Penso che la lirica sia un’arte talmente intima che va fatta nei luoghi consoni. Ben vengano altri situazioni ma si devono creare le circostanze adatte per far arrivare alla gente le stesse emozioni che normalmente si provano a teatro. Per esempio sono molto d’accordo con la diffusione dell’Opera in televisione perchè è l’unico metodo per avvicinarla alla gente che non frequenta i teatri per motivi economici, di distanza o anche culturali, magari semplicemente non si è abituati. Però bisogna sempre rispettare la lirica: questa è la cosa principale.
Il teatro dei suoi sogni?
Per me tutti sono teatri dei sogni, soprattutto in Italia. Però mi piacerebbe cantare anche all’estero. Presto sarò all’Opera de Paris. E’ in programma il Metropolitan, il Covent Garden. Quindi i grandi teatri stanno per arrivare, ma proprio per questo amore nei confronti della mia terra vorrei anche restare, esprimermi e respirare l’aria dei teatri italiani. Per esempio quando sono entrata in Fenice ho pensato “qui c’è stato Puccini, Verdi con Traviata”. C’è la storia che ha un peso fortissimo. Quando sono stata alla Scala quest’anno, ignara del fatto che fosse stato tutto cancellato, sono andata a cercare il camerino della Callas. Se me lo concedono mi piace andare a cercare gli archivi, le foto, perché lì c’è il nostro passato, il nostro patrimonio, i nostri monumenti culturali.
Che cosa la imbarazza?
Restando nel mio lavoro mi imbarazza spesso dover varcare la soglia del rispetto di alcuni colleghi. Purtroppo molto la maggior parte delle volte viene richiesto dal regista. Mi aiuta però il fatto che facendo le prove si arriva ad un grado di feeling che mi mette a mio agio. Quello che mi imbarazza in assoluto è la maleducazione perché non so come affrontarla. E’ disarmante, mi lascia basita.

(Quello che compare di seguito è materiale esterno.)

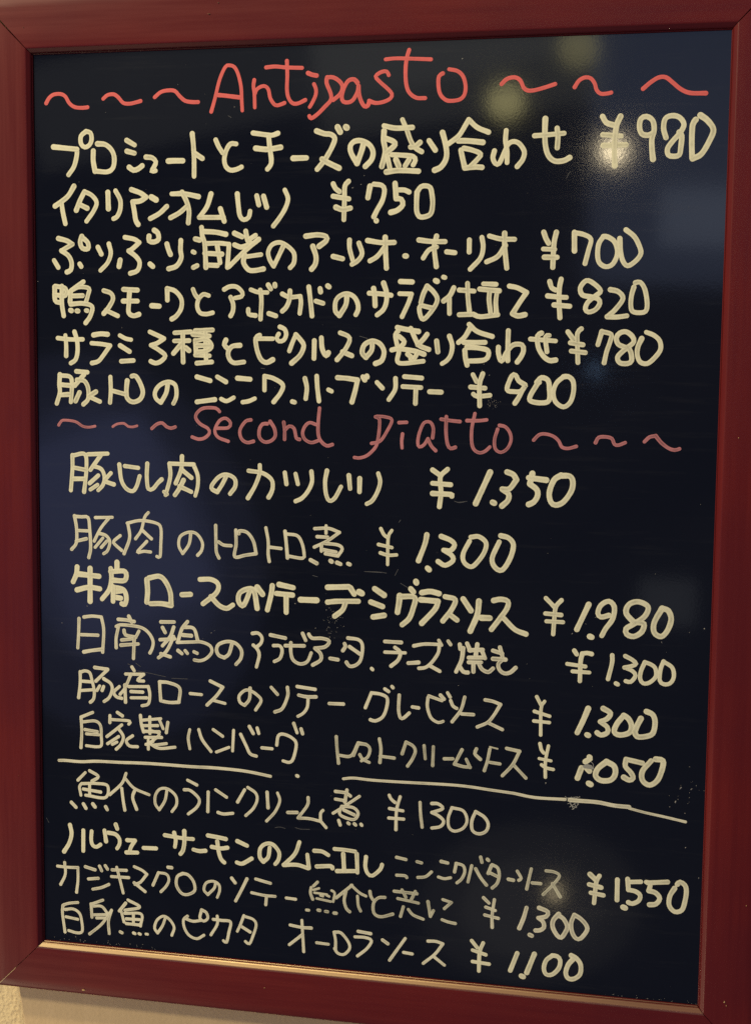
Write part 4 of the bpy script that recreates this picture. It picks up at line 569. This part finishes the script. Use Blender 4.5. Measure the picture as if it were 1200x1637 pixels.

Dei 7 vizi capitali, per lei quale non è un vizio?
La gola. Eh, sì diciamo la verità. E’ una delle sette meraviglie. Io non invidio nessuno, solo chi si siede a tavola e mangia liberamente.
Il senso più importante?
Il tatto.
A chi non conoscesse la sua voce, cosa farebbe ascoltare?

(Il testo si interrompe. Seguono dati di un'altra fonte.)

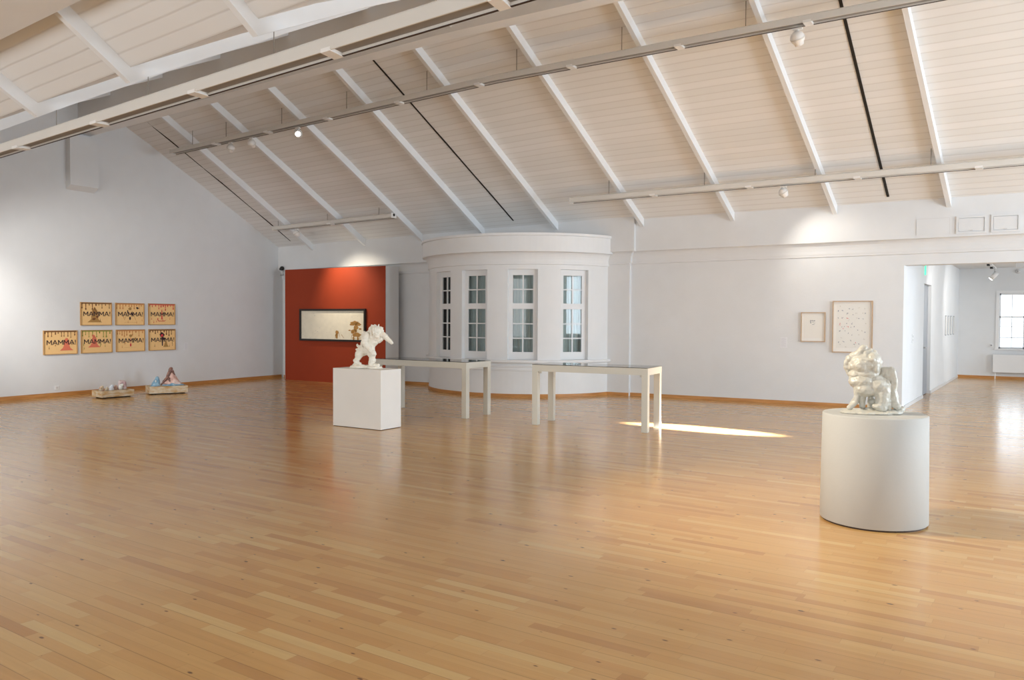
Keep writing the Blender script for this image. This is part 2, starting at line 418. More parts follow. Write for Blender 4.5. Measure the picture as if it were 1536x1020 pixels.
for xt, xb in zip(TOPX, BOTX):
    n = 5; st = []
    for i in range(n + 1):
        Y = 9.04 + (14.13 - 9.04) * i / n
        x = xt + (xb - xt) * (Y - 9.7) / (14.1 - 9.7)
        st.append((x, Y, ceil_far(Y), 0.155))
    rafter(st, 0.155)
VX = [-15.3, -13.4, -11.9, -10.35, -8.84, -7.34, -5.66, -3.95, -2.2, -0.45, 1.3]
for xv, xt in zip(VX, TOPX):
    st = [(xv, VALLEY_Y, VALLEY_Z, 0.14)]
    for i in range(1, 5):
        Y = VALLEY_Y + (8.8 - VALLEY_Y) * i / 4
        st.append((xv + (xt - xv) * i / 4 * 0.8, Y, ceil_near(Y), 0.14))
    rafter(st, 0.14)
    st = [(xv, VALLEY_Y, VALLEY_Z, 0.14), (xv - 0.03, 3.9, ceil_two(3.9), 0.15), (xv - 0.06, 3.56, ceil_two(3.56), 0.15)]
    rafter(st, 0.15)

# dark expansion joints running down the far slope
for xa, xb, Ya, Yb, w in ((-15.0, -15.42, 9.86, 13.86, 0.012), (-9.36, -9.24, 9.86, 13.87, 0.014), (-2.36, -2.27, 9.3, 14.0, 0.020)):
    bm = BM(); rings = []
    for i in range(5):
        Y = Ya + (Yb - Ya) * i / 4; x = xa + (xb - xa) * i / 4; q = Vector(W(x, Y, ceil_far(Y)))
        rings.append([bm.verts.new(q + Vector(d)) for d in ((-w, 0, 0.02), (w, 0, 0.02), (w, 0, -0.014), (-w, 0, -0.014))])
    for A, B in zip(rings[:-1], rings[1:]):
        for i in range(4): bm.faces.new([A[i], A[(i + 1) % 4], B[(i + 1) % 4], B[i]])
    bm.faces.new(rings[0]); bm.faces.new(list(reversed(rings[-1])))
    struct('trim_%d' % (1 + [-15.0, -9.36, -2.36].index(xa)), bm, M_dark)

# ------------------------------------------------------------------ bay
BC = (-9.43, 14.5); BRX, BRY = 2.15, 2.02
def bay_pt(phi, off, z):
    a = R(phi); px, py = BC[0] + BRX * math.sin(a), BC[1] - BRY * math.cos(a)
    n = Vector((math.sin(a) / BRX, -math.cos(a) / BRY)).normalized()
    return (px + n.x * off, py + n.y * off, z)
def arc_profile(bm, prof, p0, p1, step=3.0):
    """(offset,z) profile swept round the bay"""
    n = max(1, int(abs(p1 - p0) / step + 0.5)); rings = []
    for i in range(n + 1):
        ph = p0 + (p1 - p0) * i / n
        rings.append([bm.verts.new(bay_pt(ph, o, z)) for o, z in prof])
    m = len(prof)
    for A, B in zip(rings[:-1], rings[1:]):
        for i in range(m): bm.faces.new([A[i], A[(i + 1) % m], B[(i + 1) % m], B[i]])
    bm.faces.new(rings[0]); bm.faces.new(list(reversed(rings[-1])))
WINS = [(-30.0, -14.6), (-5.6, 10.4), (21.6, 37.4), (49.6, 66.2)]
TH = 0.17
P0, P1 = -86, 82
bm = BM()
arc_profile(bm, [(-TH, 0), (0, 0), (0, 0.505), (0.012, 0.512), (0.012, 0.545), (0.0, 0.552), (0.0, 0.575), (0.018, 0.585), (0.018, 0.612), (0.0, 0.62), (0.0, 0.66), (-TH, 0.66)], P0, P1)
cuts = [P0] + [a for w in WINS for a in w] + [P1]
for a, b_ in zip(cuts[::2], cuts[1::2]):
    arc_profile(bm, [(-TH, 0.66), (0, 0.66), (0, 2.455), (-TH, 2.455)], a, b_, 2.0)
cv = [(-TH, 2.455), (0, 2.455), (0, 2.545), (0.022, 2.552), (0.022, 2.575)]
for i in range(0, 7):
    a = PI / 2 * i / 6; cv.append((0.026 + 0.10 * (1 - math.cos(a)), 2.60 + 0.18 * math.sin(a)))
cv += [(0.145, 2.785), (0.145, 3.08), (0.165, 3.09), (0.165, 3.135), (-TH, 3.135)]
arc_profile(bm, cv, -90, 88)
# flat roof over the bay
c = bm.verts.new((BC[0], BC[1] + 0.1, 3.132)); ring = [bm.verts.new(bay_pt(-90 + 178 * i / 60, -0.1, 3.132)) for i in range(61)]
for i in range(60): bm.faces.new([c, ring[i], ring[i + 1]])
struct('wall_bay', bm, M_bay)
bm = BM(); arc_profile(bm, [(-0.06, 0.655), (0.055, 0.655), (0.07, 0.668), (0.07, 0.70), (0.06, 0.715), (-0.06, 0.715)], P0, 84); struct('trim_sill', bm, M_bay)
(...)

Farei ascoltare delle romanze da camera come prima cosa perché credo che su questo repertorio si possano creare colori ed atmosfere ancora più intime rispetto all’opera, in cui a volte la quantità di strumenti sacrifica la parte per me più importante. E poi farei ascoltare un’aria che io amo molto anche se è soggetta a tantissimi paragoni: Casta Diva.
Cosa fa un’ora prima di salire sul palco?
Mi scaldo la voce, chiamo mio marito se non è con me, mando l’ultimo messaggino alla mia mamma e faccio una preghiera.
Cosa non manca mai nel suo camerino?
L’acqua, un rosario che mi ha regalato la mia mamma e che porto sempre anche in scena.
A cosa pensa quando si guarda allo specchio?
Sono contenta perché nella mia vita ho fatto tantissimo per arrivare dove sono arrivata. Ho lottato a volte tirando fuori un carattere che non era sicuramente mio. Anzi in quel caso ho dovuto recitare. Però sono contenta di aver insistito e di non avere mollato. Ci sono stati momenti in cui ho detto basta, non ce la posso fare, non ne posso più, invece adesso sono felice per me, per la mia famiglia, per mio marito che è stato sempre una guida fondamentale da quando l’ho conosciuto.
L’insegnamento più importante che ha ricevuto nella sua vita?
Sono tanti. Anche se la mia vita è relativamente breve è stata intensa, fatta di cose belle, brutte, di dolori, di dispiaceri. Forse l’insegnamento più grande è stato proprio quello di non mollare ma guardare sempre avanti rispettando tutto e tutti quelli che mi circondano.